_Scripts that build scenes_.
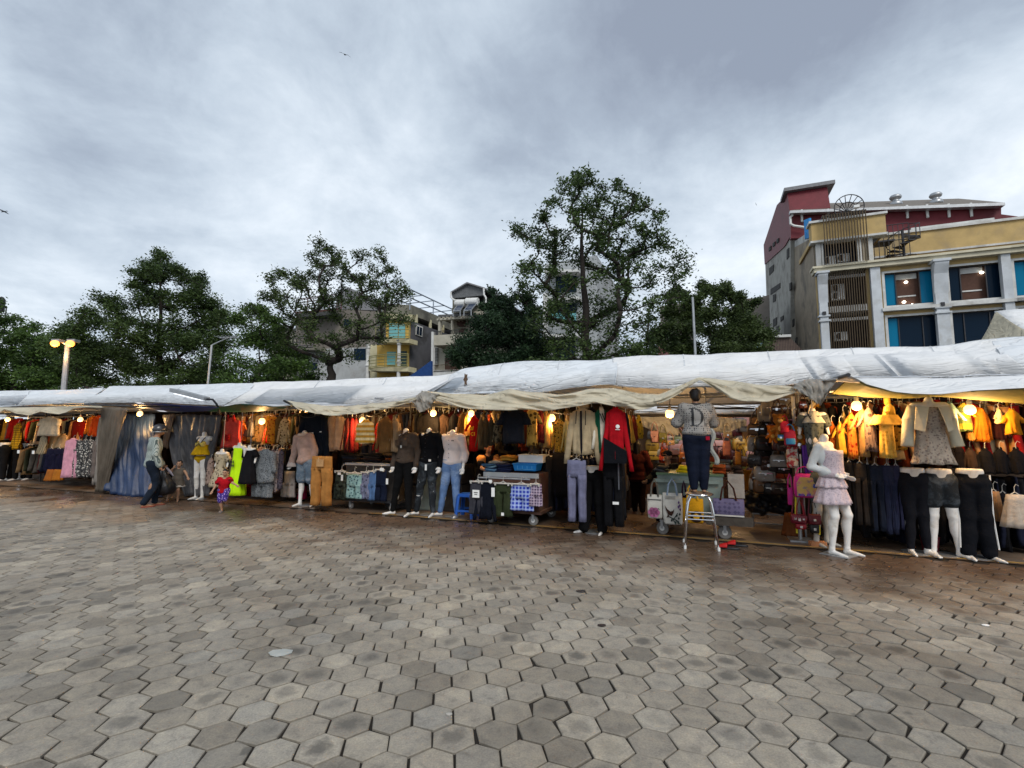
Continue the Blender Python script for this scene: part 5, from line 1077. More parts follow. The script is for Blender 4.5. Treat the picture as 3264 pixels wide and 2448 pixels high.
# tent side curtains at the left
PLAST = mat('cloudy_plastic_sheet', (.26, .22, .175), .35, var=.4, vs=2, bump=.3, bs=5, transl=.45, spec=.4); PLAST2 = mat('grey_plastic_sheet', (.10, .095, .10), .35, var=.5, vs=1.5, bump=.5, bs=6, transl=.3, spec=.4)
BLUEC = mat('royal_blue_tarpaulin', (.014, .034, .095), .45, var=.5, vs=2, bump=.5, bs=7, spec=.4)
strip('plastic_curtain', 'cloudy pale plastic curtain hanging to the ground left of the blue curtain', 'curtain', [(1080, 490), (1200, 490), (1350, 500)], [(1035, 1385), (1090, 1390), (1130, 1380)], -.3, -.1, PLAST, Z1, 3, .05, 50, 24, .03, 'plastic curtains', .035)
strip('plastic_curtain', 'narrow whitish plastic curtain beside the black and white print trousers', 'curtain', [(1050, 600), (1110, 600)], [(980, 1310), (1050, 1320)], .1, .1, mat('whitish_plastic_sheet', (.42, .38, .34), .4, var=.25, transl=.4), Z1, 4, .03, 26, 16, .02, 'plastic curtains', .02)
strip('blue_curtain', 'royal blue tarpaulin curtain reaching the paving behind the helmeted man', 'curtain', [(1260, 560), (1450, 560), (1640, 560)], [(1115, 1355), (1180, 1405), (1300, 1425), (1450, 1435), (1560, 1438), (1700, 1440)], .35, -.15, BLUEC, Z1, 6, .07, 70, 26, .05, None, .04)
strip('plastic_curtain', 'large grey see-through plastic curtain with a brown edge, behind the yellow bikini mannequin', 'curtain', [(60, 570), (250, 565), (480, 570), (690, 575)], [(300, 1440), (380, 1420), (450, 1425), (560, 1430)], .25, .15, PLAST2, Z2, 8, .07, 60, 26, .05, 'plastic curtains', .04)
strip('plastic_curtain', 'brownish plastic curtain gathered right of the helmeted man', 'curtain', [(130, 560), (190, 560)], [(70, 900), (120, 930)], .2, .15, mat('brownish_plastic_sheet', (.26, .17, .11), .4, var=.3, transl=.4), Z2, 9, .04, 26, 16, .02, 'plastic curtains', .03)
# LED street light arm leaning over the canopy
t = thing('led_street_light', 'long grey LED street light head on a curved arm over the left canopy', 'street light', VP(*Z2(690, 500), -.6), ROW)
b = MB(); A_, B_ = VP(*Z2(180, 315), -.9), VP(*Z2(530, 405), -.75); dr = (B_-A_).normalized(); sd = dr.cross(Vector((0, 0, 1))).normalized()*.11
up_ = Vector((0, 0, .045)); b.prism([A_-sd+up_, A_+sd+up_, B_+sd*.7+up_, B_-sd*.7+up_], (0, 0, -.08)); b.build('light_head', METAL, t)
b = MB(); b.prism([A_-sd*.7+dr*.08-up_, A_+sd*.7+dr*.08-up_, A_+sd*.6+dr*.75-up_, A_-sd*.6+dr*.75-up_], (0, 0, -.012)); b.build('led_panel', mat('led_panel', (.8, .8, .82), .3, emit=(.9, .95, 1), es=1.2, var=0), t)
b = MB(); b.tube([B_, VP(*Z2(590, 410), -.72), VP(*Z2(630, 455), -.65), VP(*Z2(655, 500), -.55), VP(*Z2(660, 560), -.4)], .022, 7); b.build('arm', DARKMETAL, t)
# ------------------------------------------------------------------ lit bulbs hanging in the stalls
BULB = mat('warm_bulb', (1, .75, .4), .4, emit=(1, .56, .20), es=2.6, var=0); CEILL = mat('bulb_collar', (.5, .48, .42), .5)
def bulb(Z, x, y, v, label, s=1.0, e=30, big=True):
    s *= .78
    p = VP(*Z(x, y), v); t = thing('hanging_bulb', label, 'light bulb', p, ROW, 'warm bulbs hanging in the stalls')
    b = MB(); b.lathe((0, 0, 0), [(.012, .075), (.05*s, .07*s), (.075*s, .035*s), (.08*s, -.01), (.065*s, -.05*s), (.03*s, -.07*s), (.0, -.075*s)], 14); b.build('bulb', BULB, t, smooth=True, local=True)
    b = MB(); b.lathe((0, 0, .07*s), [(.028, 0), (.028, .06), (.012, .09)], 10); b.build('socket', CEILL, t, local=True)
    b = MB(); b.tube([(0, 0, .14*s), (.01, .0, .25), (0, .05, max(.3, 2.25-p.z))], .005, 4); b.build('cable', BLACKP, t, local=True)
    L = bpy.data.lights.new('bulb_light', 'POINT'); L.energy = e; L.color = (1, .58, .22); L.shadow_soft_size = .07; lo = bpy.data.objects.new('bulb_light', L); COL.objects.link(lo); lo.parent = t; lo.location = (0, -.06, -.14*s)
bulb(Z1, 82, 622, .35, 'lit warm bulb at the far left, above the yellow plaid shirt'); bulb(Z1, 850, 622, .35, 'lit warm bulb in front of the red top, left stall')
bulb(Z1, 1480, 560, .0, 'lit warm bulb above the blue curtain'); bulb(Z2, 1112, 640, .4, 'lit warm bulb between the orange tops and the pink dungaree dress', 1.1)
bulb(Z3, 468, 575, .3, 'lit warm bulb beside the striped yellow sweater'); bulb(Z3, 1150, 505, .65, 'lit warm bulb above the black shirted mannequin'); bulb(Z3, 1515, 510, .72, 'lit warm bulb above the red jersey')
bulb(Z4, 855, 505, .3, 'lit warm bulb left of the beige hooded jacket'); bulb(Z5, 487, 445, 1.8, 'lit warm bulb left of the woman on the stool', 1.3); bulb(Z6, 970, 368, -.1, 'lit warm bulb above the yellow dress, right stall'); bulb(Z7, 775, 372, .0, 'lit warm bulb at the far right beside the orange tops')
bulb(Z3, 688, 510, 1.6, 'small lit bulb deep behind the brown shirts', .6, 14); bulb(Z3, 1302, 500, 1.4, 'small lit bulb deep left of the red jersey', .6, 14); bulb(Z4, 832, 448, 1.5, 'small lit bulb deep behind the leopard print shirt', .7, 14); bulb(Z2, 1583, 532, 1.2, 'small lit bulb deep above the navy jacket', .5, 10)
bulb(Z5, 890, 372, 5.8, 'distant lit bulb in the handbag stall, to the right of the woman', .9, 40); bulb(Z5, 480, 700, 6.3, 'distant lit bulb low in the handbag stall, left of the woman', .6, 45); bulb(Z5, 1000, 600, 6.0, 'distant lit bulb behind the white sheet in the handbag stall', .6, 45)

def cable(label, pts, sag=.08, r=.006, v=.25, name='power_cable'):
    P = [VP(*Q(x, y), v) for x, y in pts]; L = []
    for a, c in zip(P, P[1:]):
        for q in range(7): f = q/6; L.append(a.lerp(c, f)+Vector((0, 0, -sag*4*f*(1-f))))
    b = MB(); b.tube(L, r, 5); tag(b.build(name, BLACKP, loc=P[0]), label, 'cable', 'power cables under the canopy')
cable('black power cable sagging between the bulbs of the left stall', [(5, 892), (60, 895), (118, 893), (173, 890), (210, 890)]); cable('black power cable running over the dungaree dress to the navy jacket', [(480, 892), (520, 894), (567, 891), (640, 893), (690, 895)])
cable('black power cable over the brown shirts and dressed mannequins', [(720, 893), (785, 896), (840, 890), (937, 878), (1020, 878)], .06); cable('black power cable over the navy T-shirt to the hooded jacket', [(1030, 880), (1100, 884), (1190, 890), (1290, 886)], .05); cable('black power cable along the top of the corridor opening', [(1330, 880), (1440, 884), (1540, 872), (1660, 872), (1740, 868)], .06, v=1.2); cable('black power cable along the dress rail', [(1760, 862), (1848, 862), (1960, 866), (2095, 866), (2212, 872)], .05)
cable('grey rope tied along the pole above the blue curtain', [(190, 872), (260, 874), (330, 872), (400, 876), (470, 876)], .03, .008, -.6, 'rope'); cable('white rope ends dangling from the pole by the grey plastic sheet', [(1742, 868), (1748, 880), (1744, 893), (1752, 906)], 0, .009, -.7, 'rope')
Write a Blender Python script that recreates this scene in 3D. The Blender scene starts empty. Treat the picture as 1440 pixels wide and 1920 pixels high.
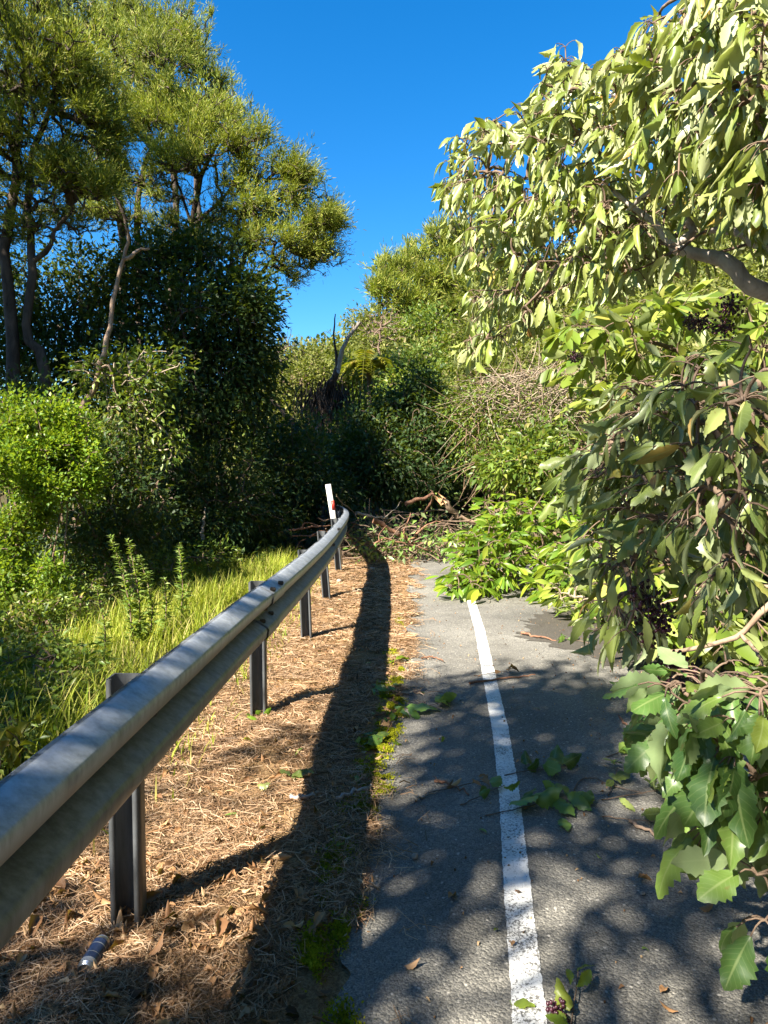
import bpy, math, random
import numpy as np

# ------------------------------------------------------------------ camera, sky, sun, exposure
scene = bpy.context.scene
COL = scene.collection
RNG = np.random.default_rng(11)
random.seed(5)

F_PX = 1333.0            # focal length in pixels of the 1440 x 1920 frame
CAM_H = 1.47
PITCH = math.atan(77.0 / F_PX)

cam_data = bpy.data.cameras.new("camera")
cam = bpy.data.objects.new("camera", cam_data)
COL.objects.link(cam)
cam.location = (0, 0, CAM_H)
cam.rotation_euler = (math.radians(90) - PITCH, 0, 0)
cam_data.sensor_fit = 'VERTICAL'
cam_data.angle = 2 * math.atan(960.0 / F_PX)
cam_data.clip_start = 0.05
cam_data.clip_end = 2000
scene.camera = cam

SUN_EL = 43.0
SUN_DIR = np.array([-0.67 * math.cos(math.radians(SUN_EL)), -0.742 * math.cos(math.radians(SUN_EL)), math.sin(math.radians(SUN_EL))])
SUN_DIR /= np.linalg.norm(SUN_DIR)
world = bpy.data.worlds.new("World")
scene.world = world
world.use_nodes = True
wn = world.node_tree
wn.nodes.clear()
sky = wn.nodes.new("ShaderNodeTexSky")
sky.sky_type = 'NISHITA'
sky.sun_disc = False
sky.sun_elevation = math.radians(SUN_EL)
sky.sun_rotation = math.atan2(SUN_DIR[0], SUN_DIR[1])
sky.air_density = 1.0
sky.dust_density = 0.2
sky.ozone_density = 6.0
sky.altitude = 0
hs = wn.nodes.new("ShaderNodeHueSaturation")
hs.inputs["Hue"].default_value = 0.499
hs.inputs["Saturation"].default_value = 1.3
hs.inputs["Value"].default_value = 1.0
bg = wn.nodes.new("ShaderNodeBackground")
bg.inputs["Strength"].default_value = 0.068
out = wn.nodes.new("ShaderNodeOutputWorld")
wn.links.new(sky.outputs[0], hs.inputs["Color"])
wn.links.new(hs.outputs[0], bg.inputs["Color"])
wn.links.new(bg.outputs[0], out.inputs[0])

sun_data = bpy.data.lights.new("sun", 'SUN')
sun_data.energy = 5.0
sun_data.angle = math.radians(0.53)
sun_data.color = (1.0, 0.93, 0.80)
sun = bpy.data.objects.new("sun", sun_data)
COL.objects.link(sun)
from mathutils import Vector
sun.rotation_euler = Vector(SUN_DIR).to_track_quat('Z', 'Y').to_euler()

scene.view_settings.view_transform = 'Standard'
scene.view_settings.look = 'None'
scene.view_settings.exposure = 1.95
scene.view_settings.gamma = 1.0
scene.cycles.max_bounces = 6
scene.cycles.diffuse_bounces = 3
scene.cycles.glossy_bounces = 2
scene.cycles.transmission_bounces = 3
scene.cycles.transparent_max_bounces = 4
scene.cycles.sample_clamp_indirect = 4
scene.cycles.use_denoising = True


# ------------------------------------------------------------------ coordinates
def at(x, y, d):
    """point seen at pixel (x, y) of the 1440 x 1920 frame, at distance d along the view axis (world Y)"""
    u = (np.asarray(x, float) - 720.0) / F_PX
    v = (960.0 - np.asarray(y, float)) / F_PX
    fy = math.cos(PITCH) + v * math.sin(PITCH)
    fz = -math.sin(PITCH) + v * math.cos(PITCH)
    s = np.asarray(d, float) / fy
    return np.stack([u * s, fy * s, CAM_H + fz * s], axis=-1)


def gnd(x, y, z=0.0):
    u = (x - 720.0) / F_PX
    v = (960.0 - y) / F_PX
    fy = math.cos(PITCH) + v * math.sin(PITCH)
    fz = -math.sin(PITCH) + v * math.cos(PITCH)
    s = (z - CAM_H) / fz
    return np.array([u * s, fy * s, z])


def smoothstep(a, b, x):
    t = np.clip((x - a) / (b - a), 0, 1)
    return t * t * (3 - 2 * t)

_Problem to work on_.
Find the lines above holding the word "pixels" and show them.

_Solution_.
Continue the Blender Python script for this scene: part 5, from line 1077. More parts follow. The script is for Blender 4.5. Treat the picture as 3264 pixels wide and 2448 pixels high.
Write a Blender Python script that recreates this scene in 3D. The Blender scene starts empty. Treat the picture as 1440 pixels wide and 1920 pixels high.
F_PX = 1333.0            # focal length in pixels of the 1440 x 1920 frame